BEGIN GIVEN INFORMATION
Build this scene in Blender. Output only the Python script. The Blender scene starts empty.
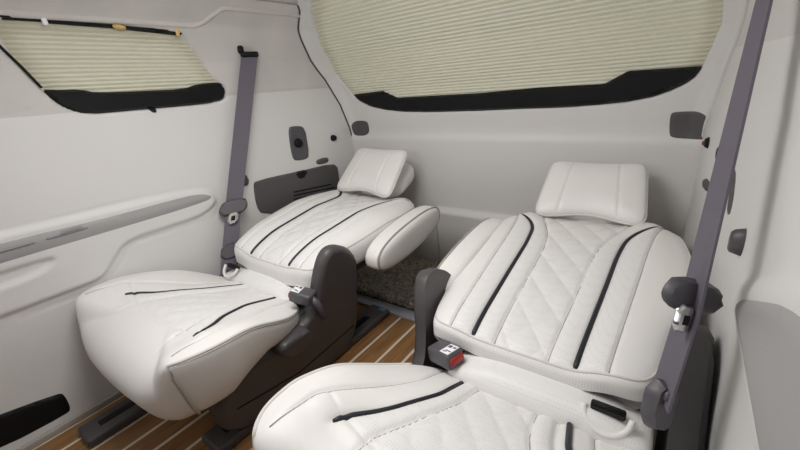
import bpy, bmesh, math, random
import numpy as np
from mathutils import Vector, Matrix
from mathutils.geometry import delaunay_2d_cdt
random.seed(3); rng = np.random.default_rng(3)
SC = bpy.context.scene; COL = SC.collection
U = 0.85                      # metres per working unit (camera height above the floor = 1 unit)
CX = -0.73                    # car centre line, working units (camera stands at x=0, y=0, z=0)

def W(p):
    p = np.asarray(p, float).reshape(-1, 3)
    return np.stack([(p[:, 0] - CX) * U, p[:, 1] * U, (p[:, 2] + 1) * U], 1)

# ---------------------------------------------------------------- camera frame
F = 376.0
_vy = np.array([290., 165., -F]); _vx = np.array([-540., 93., -F])
_Y = _vy / np.linalg.norm(_vy); _X = -_vx / np.linalg.norm(_vx)
_X -= _Y * (_X @ _Y); _X /= np.linalg.norm(_X); _Z = np.cross(_X, _Y)
RM = np.stack([_X, _Y, _Z])
def ray(px, py): return RM @ np.array([px - 400., 225. - py, -F])
def hit(px, py, f, tmax=.03):
    d = ray(px, py); ts = np.linspace(.0008, tmax, 6000); p = np.outer(ts, d)
    i = int(np.argmax(f(p) > 0)); return p[i]

# ---------------------------------------------------------------- materials
def mat(name, col, rough=.5, noise=None, bump=None, spec=.5, metal=0., emit=None, sheen=0.):
    m = bpy.data.materials.new(name); m.use_nodes = True
    nt = m.node_tree; b = nt.nodes['Principled BSDF']
    b.inputs['Base Color'].default_value = (*col, 1); b.inputs['Roughness'].default_value = rough
    b.inputs['Specular IOR Level'].default_value = spec; b.inputs['Metallic'].default_value = metal
    if sheen: b.inputs['Sheen Weight'].default_value = sheen
    tc = nt.nodes.new('ShaderNodeTexCoord')
    if noise:
        sc, amt = noise
        n = nt.nodes.new('ShaderNodeTexNoise'); n.inputs['Scale'].default_value = sc; n.inputs['Detail'].default_value = 4
        nt.links.new(tc.outputs['Object'], n.inputs['Vector'])
        r = nt.nodes.new('ShaderNodeMix'); r.data_type = 'RGBA'
        r.inputs['A'].default_value = (*[c * (1 - amt) for c in col], 1)
        r.inputs['B'].default_value = (*[min(1, c * (1 + amt)) for c in col], 1)
        nt.links.new(n.outputs['Fac'], r.inputs['Factor']); nt.links.new(r.outputs['Result'], b.inputs['Base Color'])
    if bump:
        sc, st = bump
        n = nt.nodes.new('ShaderNodeTexNoise'); n.inputs['Scale'].default_value = sc; n.inputs['Detail'].default_value = 3
        nt.links.new(tc.outputs['Object'], n.inputs['Vector'])
        bp = nt.nodes.new('ShaderNodeBump'); bp.inputs['Strength'].default_value = st; bp.inputs['Distance'].default_value = .002
        nt.links.new(n.outputs['Fac'], bp.inputs['Height']); nt.links.new(bp.outputs['Normal'], b.inputs['Normal'])
    if emit:
        b.inputs['Emission Color'].default_value = (*col, 1); b.inputs['Emission Strength'].default_value = emit
    return m
M = {}
M['leather'] = mat('cream_leather', (.80, .787, .765), .42, (30, .02), (260, .12), .4)
M['perf'] = mat('perforated_leather', (.80, .787, .765), .45, (30, .02), (260, .12), .4)
M['trimleather'] = mat('wall_leather', (.72, .712, .700), .5, (6, .02), (300, .12), .35)
M['plasticwhite'] = mat('ivory_plastic', (.72, .69, .655), .45, (5, .015), (350, .06), .4)
M['tailskin'] = mat('tailgate_plastic', (.69, .681, .668), .5, (4, .015), (350, .06), .35)
M['suede'] = mat('suede', (.62, .60, .58), .95, (6, .15), (300, .3), .1, sheen=.3)
M['headliner'] = mat('suede_headliner', (.62, .595, .57), .95, (9, .07), (300, .3), .1, sheen=.3)
M['piping'] = mat('dark_piping', (.012, .013, .02), .45)
M['cream_pipe'] = mat('cream_piping', (.66, .635, .60), .5)
M['thread'] = mat('grey_piping', (.36, .34, .31), .6)
M['char'] = mat('charcoal_plastic', (.072, .066, .068), .42, None, (700, .12), .5)
M['greyplastic'] = mat('grey_plastic', (.085, .080, .092), .42, None, (700, .12), .5)
M['darkplastic'] = mat('dark_brown_plastic', (.030, .027, .028), .5)
M['black'] = mat('black_plastic', (.005, .005, .006), .55, spec=.25)
M['belt'] = mat('belt_webbing', (.145, .132, .16), .75, (90, .05), (900, .3), .2)
M['pad'] = mat('grey_pad', (.36, .357, .36), .55, (20, .02), (300, .1))
M['padinlay'] = mat('grey_inlay', (.27, .27, .275), .5)
M['pocket'] = mat('pocket_grey', (.085, .080, .082), .55)
M['metal'] = mat('steel', (.62, .62, .62), .25, metal=1.)
M['alu'] = mat('brushed_sill', (.50, .53, .60), .35, metal=.3)
M['white'] = mat('paper_white', (.85, .85, .87), .6)
M['red'] = mat('red_button', (.33, .02, .015), .4)
M['ink'] = mat('print_ink', (.10, .10, .14), .6)
M['orange'] = mat('amber_clip', (.75, .50, .18), .4)
M['teal'] = mat('teal_tape', (.10, .28, .36), .5)
M['carpet'] = mat('carpet_pile', (.56, .49, .42), .95, (95, .9), None, .05)
M['carpetback'] = mat('carpet_backing', (.12, .095, .08), .95, (60, .4), None, .05)
M['baseb'] = mat('sill_edge', (.42, .39, .36), .55)
M['star'] = mat('star_lamp', (1, .95, .85), .4, emit=6)
M['shadowbox'] = mat('dark_cavity', (.008, .008, .008), .8)

# blind fabric: cream, lets daylight through
m = bpy.data.materials.new('blind_fabric'); m.use_nodes = True; nt = m.node_tree; nt.nodes.clear()
o = nt.nodes.new('ShaderNodeOutputMaterial'); d = nt.nodes.new('ShaderNodeBsdfDiffuse'); t = nt.nodes.new('ShaderNodeBsdfTranslucent')
mx = nt.nodes.new('ShaderNodeMixShader'); mx.inputs[0].default_value = .34
d.inputs[0].default_value = (.83, .81, .68, 1); t.inputs[0].default_value = (.78, .76, .60, 1)
nt.links.new(d.outputs[0], mx.inputs[1]); nt.links.new(t.outputs[0], mx.inputs[2]); nt.links.new(mx.outputs[0], o.inputs[0])
M['blind'] = m
# glass
m = bpy.data.materials.new('tinted_glass'); m.use_nodes = True; b = m.node_tree.nodes['Principled BSDF']
b.inputs['Base Color'].default_value = (.8, .85, .85, 1); b.inputs['Transmission Weight'].default_value = 1; b.inputs['Roughness'].default_value = .02
M['glass'] = m
# wooden deck with pale caulking lines running down the car
m = bpy.data.materials.new('teak_deck'); m.use_nodes = True; nt = m.node_tree; N = nt.nodes; L = nt.links; b = N['Principled BSDF']
tc = N.new('ShaderNodeTexCoord'); sp = N.new('ShaderNodeSeparateXYZ'); L.new(tc.outputs['Object'], sp.inputs[0])
def mth(op, a, bb=None):
    n = N.new('ShaderNodeMath'); n.operation = op
    for i, v in enumerate((a, bb)):
        if v is None: continue
        if isinstance(v, (int, float)): n.inputs[i].default_value = v
        else: L.new(v, n.inputs[i])
    return n.outputs[0]
PITCH = .0895 * U; X0 = (-.9175 - CX) * U
k = mth('DIVIDE', mth('SUBTRACT', sp.outputs[0], X0 - .5 * PITCH), PITCH)
fr = mth('FRACT', k); ab = mth('ABSOLUTE', mth('SUBTRACT', fr, .5)); line = mth('LESS_THAN', ab, .062)
ident = mth('FLOOR', mth('ADD', k, .5))
mp = N.new('ShaderNodeMapping'); mp.inputs['Scale'].default_value = (55, 3.5, 1); L.new(tc.outputs['Object'], mp.inputs[0])
ofs = N.new('ShaderNodeCombineXYZ'); L.new(mth('MULTIPLY', ident, 7.3), ofs.inputs[1]); L.new(ofs.outputs[0], mp.inputs['Location'])
nz = N.new('ShaderNodeTexNoise'); nz.inputs['Scale'].default_value = 1.6; nz.inputs['Detail'].default_value = 6; L.new(mp.outputs[0], nz.inputs['Vector'])
cr = N.new('ShaderNodeValToRGB'); cr.color_ramp.elements[0].color = (.20, .098, .036, 1); cr.color_ramp.elements[1].color = (.36, .19, .075, 1)
cr.color_ramp.elements[0].position = .3; cr.color_ramp.elements[1].position = .72; L.new(nz.outputs['Fac'], cr.inputs[0])
mxc = N.new('ShaderNodeMix'); mxc.data_type = 'RGBA'; L.new(line, mxc.inputs['Factor']); L.new(cr.outputs[0], mxc.inputs['A'])
mxc.inputs['B'].default_value = (.70, .62, .50, 1); L.new(mxc.outputs['Result'], b.inputs['Base Color']); b.inputs['Roughness'].default_value = .38
M['wood'] = m
# tiny perforations on the seat inserts
nt = M['perf'].node_tree; N = nt.nodes; L = nt.links; b = N['Principled BSDF']
tc = N.new('ShaderNodeTexCoord'); vo = N.new('ShaderNodeTexVoronoi'); vo.inputs['Scale'].default_value = 200; vo.inputs['Randomness'].default_value = .15
L.new(tc.outputs['Object'], vo.inputs['Vector'])
lt = N.new('ShaderNodeMath'); lt.operation = 'LESS_THAN'; lt.inputs[1].default_value = .22; L.new(vo.outputs['Distance'], lt.inputs[0])
mxp = N.new('ShaderNodeMix'); mxp.data_type = 'RGBA'; L.new(lt.outputs[0], mxp.inputs['Factor'])
mxp.inputs['A'].default_value = (.80, .792, .780, 1); mxp.inputs['B'].default_value = (.66, .64, .62, 1); L.new(mxp.outputs['Result'], b.inputs['Base Color'])

# ---------------------------------------------------------------- object helpers
def mk(name, verts, faces, material, parent=None, smooth=True, weld=False, fmat=None, angle=None):
    me = bpy.data.meshes.new(name)
    v = W(verts)
    if parent is not None: v = v - np.array(parent_loc(parent))
    me.from_pydata([tuple(p) for p in v], [], [tuple(int(i) for i in f) for f in faces])
    mats = material if isinstance(material, (list, tuple)) else [material]
    for x in mats: me.materials.append(x)
    if fmat is not None: me.polygons.foreach_set('material_index', np.asarray(fmat, np.int32))
    bm = bmesh.new(); bm.from_mesh(me)
    if weld: bmesh.ops.remove_doubles(bm, verts=bm.verts, dist=1e-5)
    bmesh.ops.recalc_face_normals(bm, faces=bm.faces); bm.to_mesh(me); bm.free()
    if smooth:
        me.polygons.foreach_set('use_smooth', np.ones(len(me.polygons), bool))
        if angle: me.set_sharp_from_angle(angle=math.radians(angle))
    o = bpy.data.objects.new(name, me); COL.objects.link(o)
    if parent is not None: o.parent = parent
    return o
def parent_loc(o):
    l = Vector(o.location)
    while o.parent: o = o.parent; l += Vector(o.location)
    return l
def empty(name, loc, label, cat, group=None):
    o = bpy.data.objects.new(name, None); o.empty_display_size = .1
    o.location = W(loc)[0]; COL.objects.link(o); tag(o, label, cat, group); return o
def tag(o, label=None, cat=None, group=None, kind=None):
    if label: o['label'] = label
    if cat: o['category'] = cat
    if group: o['group'] = group
    if kind: o['kind'] = kind
    return o
def struct(o, label=None): o['kind'] = 'structure'; return tag(o, label, None)

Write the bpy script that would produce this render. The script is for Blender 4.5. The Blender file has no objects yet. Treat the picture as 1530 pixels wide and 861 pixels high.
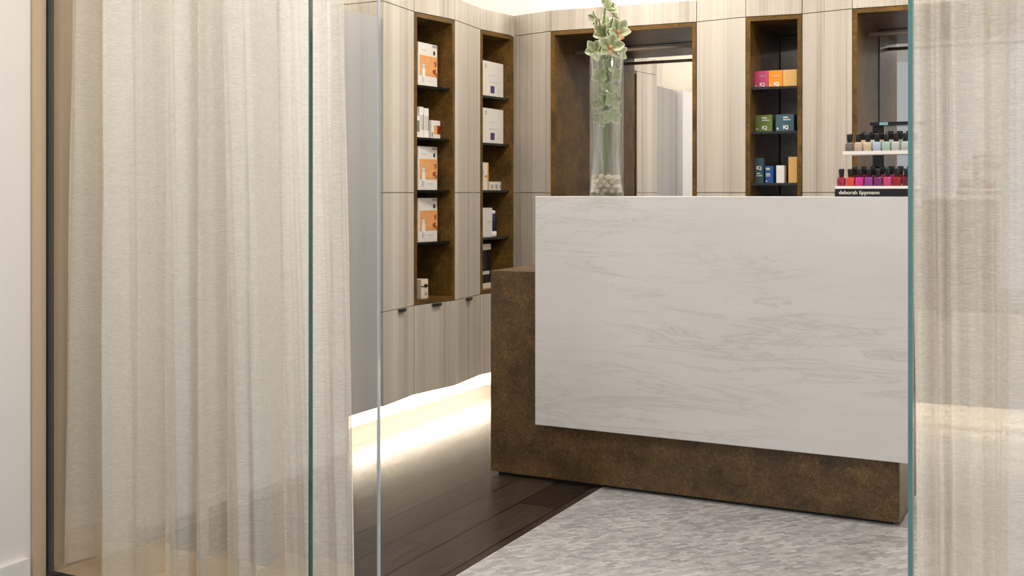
import bpy, bmesh, math, random
from mathutils import Vector, Matrix
random.seed(7)
S = bpy.context.scene
C = S.collection
PI = math.pi
YAW = math.radians(27.2)
RV = Vector((math.cos(YAW), math.sin(YAW), 0))       # camera right, used only to lay out the bouquet's spread

# ------------------------------------------------------------------ materials
MATS = {}
def mat(name):
    m = bpy.data.materials.new(name); m.use_nodes = True
    nt = m.node_tree; nt.nodes.clear()
    out = nt.nodes.new('ShaderNodeOutputMaterial')
    MATS[name] = m
    return m, nt, out
def nd(nt, t, **kw):
    n = nt.nodes.new(t)
    for k, v in kw.items():
        if hasattr(n, k): setattr(n, k, v)
        else: n.inputs[k].default_value = v
    return n
def pr(nt, col=(.5,.5,.5), rough=.5, metal=0.0, spec=.5):
    p = nt.nodes.new('ShaderNodeBsdfPrincipled')
    p.inputs['Base Color'].default_value = (*col, 1); p.inputs['Roughness'].default_value = rough
    p.inputs['Metallic'].default_value = metal; p.inputs['Specular IOR Level'].default_value = spec
    return p
def plain(name, col, rough=.5, metal=0.0, spec=.5, vary=.06, scale=30):
    m, nt, out = mat(name)
    p = pr(nt, col, rough, metal, spec)
    pos = nd(nt, 'ShaderNodeTexCoord')
    n = nd(nt, 'ShaderNodeTexNoise'); n.inputs['Scale'].default_value = scale
    nt.links.new(pos.outputs['Object'], n.inputs['Vector'])
    r = nd(nt, 'ShaderNodeMapRange'); r.inputs['To Min'].default_value = 1-vary; r.inputs['To Max'].default_value = 1+vary
    nt.links.new(n.outputs['Fac'], r.inputs['Value'])
    mx = nd(nt, 'ShaderNodeVectorMath', operation='SCALE'); mx.inputs[0].default_value = col
    nt.links.new(r.outputs['Result'], mx.inputs['Scale'])
    nt.links.new(mx.outputs['Vector'], p.inputs['Base Color'])
    nt.links.new(p.outputs[0], out.inputs[0])
    return m
def ramp(nt, stops):
    r = nt.nodes.new('ShaderNodeValToRGB')
    e = r.color_ramp.elements
    e[0].position, e[0].color = stops[0][0], (*stops[0][1], 1)
    e[1].position, e[1].color = stops[-1][0], (*stops[-1][1], 1)
    for p_, c_ in stops[1:-1]:
        x = e.new(p_); x.color = (*c_, 1)
    return r
def coords(nt, scale, rot=(0,0,0), loc=(0,0,0)):
    g = nt.nodes.new('ShaderNodeNewGeometry')
    mp = nt.nodes.new('ShaderNodeMapping')
    mp.inputs['Scale'].default_value = scale; mp.inputs['Rotation'].default_value = rot; mp.inputs['Location'].default_value = loc
    nt.links.new(g.outputs['Position'], mp.inputs['Vector'])
    return mp
def noise(nt, vec, scale=1, detail=3, rough=.5, dist=0):
    n = nt.nodes.new('ShaderNodeTexNoise')
    n.inputs['Scale'].default_value = scale; n.inputs['Detail'].default_value = detail
    n.inputs['Roughness'].default_value = rough; n.inputs['Distortion'].default_value = dist
    nt.links.new(vec.outputs[0], n.inputs['Vector'])
    return n
def mix(nt, a, b, fac, mode='MIX'):
    x = nt.nodes.new('ShaderNodeMix'); x.data_type = 'RGBA'; x.blend_type = mode
    for s_, v in ((0, fac), (6, a), (7, b)):
        if isinstance(v, (int, float)): x.inputs[s_].default_value = v
        elif isinstance(v, tuple): x.inputs[s_].default_value = (*v, 1)
        else: nt.links.new(v, x.inputs[s_])
    return x.outputs[2]
def bump(nt, h, p, strength=.2, dist=.002):
    b = nt.nodes.new('ShaderNodeBump'); b.inputs['Strength'].default_value = strength; b.inputs['Distance'].default_value = dist
    nt.links.new(h, b.inputs['Height']); nt.links.new(b.outputs[0], p.inputs['Normal'])

def veneer(name, dark, light, rough=.42):
    m, nt, out = mat(name)
    p = pr(nt, light, rough, 0, .4)
    a = noise(nt, coords(nt, (110, 110, .35)), 1, 4, .6)
    b = noise(nt, coords(nt, (9, 9, .10), loc=(3,7,1)), 1, 2, .5)
    c = noise(nt, coords(nt, (260, 260, 4)), 1, 2, .5)
    r1 = ramp(nt, [(.34, dark), (.47, tuple(x*.35+y*.65 for x, y in zip(dark, light))), (.60, light)])
    s = nd(nt, 'ShaderNodeMath', operation='MULTIPLY_ADD'); s.inputs[1].default_value = .34
    nt.links.new(a.outputs['Fac'], s.inputs[0])
    s2 = nd(nt, 'ShaderNodeMath', operation='MULTIPLY_ADD'); s2.inputs[1].default_value = .53
    nt.links.new(b.outputs['Fac'], s2.inputs[0])
    s3 = nd(nt, 'ShaderNodeMath', operation='MULTIPLY'); s3.inputs[1].default_value = .13
    nt.links.new(c.outputs['Fac'], s3.inputs[0])
    nt.links.new(s3.outputs[0], s2.inputs[2]); nt.links.new(s2.outputs[0], s.inputs[2])
    nt.links.new(s.outputs[0], r1.inputs['Fac'])
    nt.links.new(r1.outputs[0], p.inputs['Base Color'])
    bump(nt, a.outputs['Fac'], p, .06, .001)
    nt.links.new(p.outputs[0], out.inputs[0])
    return m
veneer('veneer', (.30,.255,.20), (.60,.545,.47))
veneer('grey_veneer', (.31,.305,.295), (.40,.39,.38), .3)
veneer('dark_back', (.085,.072,.066), (.15,.13,.12), .3)
veneer('oak', (.42,.31,.19), (.60,.46,.31), .5)

def burl(name, c1, c2, c3, rough=.4, spec=.4):
    m, nt, out = mat(name)
    p = pr(nt, c2, rough, 0, spec)
    a = noise(nt, coords(nt, (90, 90, 90)), 1, 6, .7, 1.5)
    b = noise(nt, coords(nt, (9, 9, 9)), 1, 4, .6)
    r1 = ramp(nt, [(.32, c1), (.52, c2), (.72, c3)])
    nt.links.new(a.outputs['Fac'], r1.inputs['Fac'])
    r2 = ramp(nt, [(.35, (.55,.55,.55)), (.7, (1.25,1.15,1.0))])
    nt.links.new(b.outputs['Fac'], r2.inputs['Fac'])
    nt.links.new(mix(nt, r1.outputs[0], r2.outputs[0], 1.0, 'MULTIPLY'), p.inputs['Base Color'])
    bump(nt, a.outputs['Fac'], p, .12, .001)
    nt.links.new(p.outputs[0], out.inputs[0])
burl('burl', (.058,.034,.013), (.130,.080,.036), (.25,.18,.09), .38)
burl('lining', (.065,.034,.007), (.150,.084,.021), (.26,.16,.05), .36, .22)

m, nt, out = mat('marble')
p = pr(nt, (.8,.78,.76), .28, 0, .4)
v = noise(nt, coords(nt, (1.5, 1.5, 13), rot=(0,.04,0)), 1, 8, .68, 1.1)
w = noise(nt, coords(nt, (1.7, 1.7, 3.6), loc=(4,1,2)), 1, 3, .5)
f = noise(nt, coords(nt, (9, 9, 60)), 1, 6, .75, .8)
k = noise(nt, coords(nt, (1.2, 1.2, 5), loc=(1,5,3)), 1, 4, .6)
r1 = ramp(nt, [(0, (1,1,1)), (.455, (1,1,1)), (.485, (.93,.92,.905)), (.50, (.82,.80,.775)), (.512, (.94,.93,.92)), (.55, (1,1,1)), (1, (1,1,1))])
nt.links.new(v.outputs['Fac'], r1.inputs['Fac'])
msk = ramp(nt, [(.40, (.12,.12,.12)), (.62, (1,1,1))]); nt.links.new(w.outputs['Fac'], msk.inputs['Fac'])
c1 = mix(nt, (1.,1.,1.), r1.outputs[0], msk.outputs[0])
r2 = ramp(nt, [(.27, (.86,.85,.84)), (.40, (1,1,1))]); nt.links.new(f.outputs['Fac'], r2.inputs['Fac'])
r3 = ramp(nt, [(.3, (.66,.65,.64)), (.7, (.72,.71,.705))]); nt.links.new(k.outputs['Fac'], r3.inputs['Fac'])
c2 = mix(nt, c1, r2.outputs[0], .7, 'MULTIPLY')
nt.links.new(mix(nt, c2, r3.outputs[0], 1.0, 'MULTIPLY'), p.inputs['Base Color'])
nt.links.new(p.outputs[0], out.inputs[0])

# dark oak planks, running away from the entrance
m, nt, out = mat('plank_floor')
p = pr(nt, (.05,.04,.03), .36, 0, .24)
mp = coords(nt, (1, 1, 1), rot=(0, 0, PI/2))
br = nd(nt, 'ShaderNodeTexBrick'); br.offset = .37
for k_, v_ in (('Scale', 1), ('Mortar Size', .0035), ('Brick Width', 1.5), ('Row Height', .15), ('Bias', 0)): br.inputs[k_].default_value = v_
br.inputs['Color1'].default_value = (.022,.016,.012,1); br.inputs['Color2'].default_value = (.055,.041,.031,1); br.inputs['Mortar'].default_value = (.003,.002,.002,1)
nt.links.new(mp.outputs[0], br.inputs['Vector'])
g = noise(nt, coords(nt, (75, 3.5, 1)), 1, 6, .7, .8)
r1 = ramp(nt, [(.3, (.55,.52,.5)), (.7, (1.5,1.45,1.4))]); nt.links.new(g.outputs['Fac'], r1.inputs['Fac'])
nt.links.new(mix(nt, br.outputs['Color'], r1.outputs[0], .9, 'MULTIPLY'), p.inputs['Base Color'])
rr = nd(nt, 'ShaderNodeMapRange'); rr.inputs['To Min'].default_value = .15; rr.inputs['To Max'].default_value = .32
nt.links.new(g.outputs['Fac'], rr.inputs['Value']); nt.links.new(rr.outputs[0], p.inputs['Roughness'])
bump(nt, g.outputs['Fac'], p, .22, .002)
nt.links.new(p.outputs[0], out.inputs[0])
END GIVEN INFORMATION
* SET TASK
From the first line above down to the line with "i = int(np.argmax(f(p) > 0)); return p[i]", reproduce every line and no others, omitting pictures.

* EXERCISE RESULT
Build this scene in Blender. Output only the Python script. The Blender scene starts empty.
import bpy, bmesh, math, random
import numpy as np
from mathutils import Vector, Matrix
from mathutils.geometry import delaunay_2d_cdt
random.seed(3); rng = np.random.default_rng(3)
SC = bpy.context.scene; COL = SC.collection
U = 0.85                      # metres per working unit (camera height above the floor = 1 unit)
CX = -0.73                    # car centre line, working units (camera stands at x=0, y=0, z=0)

def W(p):
    p = np.asarray(p, float).reshape(-1, 3)
    return np.stack([(p[:, 0] - CX) * U, p[:, 1] * U, (p[:, 2] + 1) * U], 1)

# ---------------------------------------------------------------- camera frame
F = 376.0
_vy = np.array([290., 165., -F]); _vx = np.array([-540., 93., -F])
_Y = _vy / np.linalg.norm(_vy); _X = -_vx / np.linalg.norm(_vx)
_X -= _Y * (_X @ _Y); _X /= np.linalg.norm(_X); _Z = np.cross(_X, _Y)
RM = np.stack([_X, _Y, _Z])
def ray(px, py): return RM @ np.array([px - 400., 225. - py, -F])
def hit(px, py, f, tmax=.03):
    d = ray(px, py); ts = np.linspace(.0008, tmax, 6000); p = np.outer(ts, d)
    i = int(np.argmax(f(p) > 0)); return p[i]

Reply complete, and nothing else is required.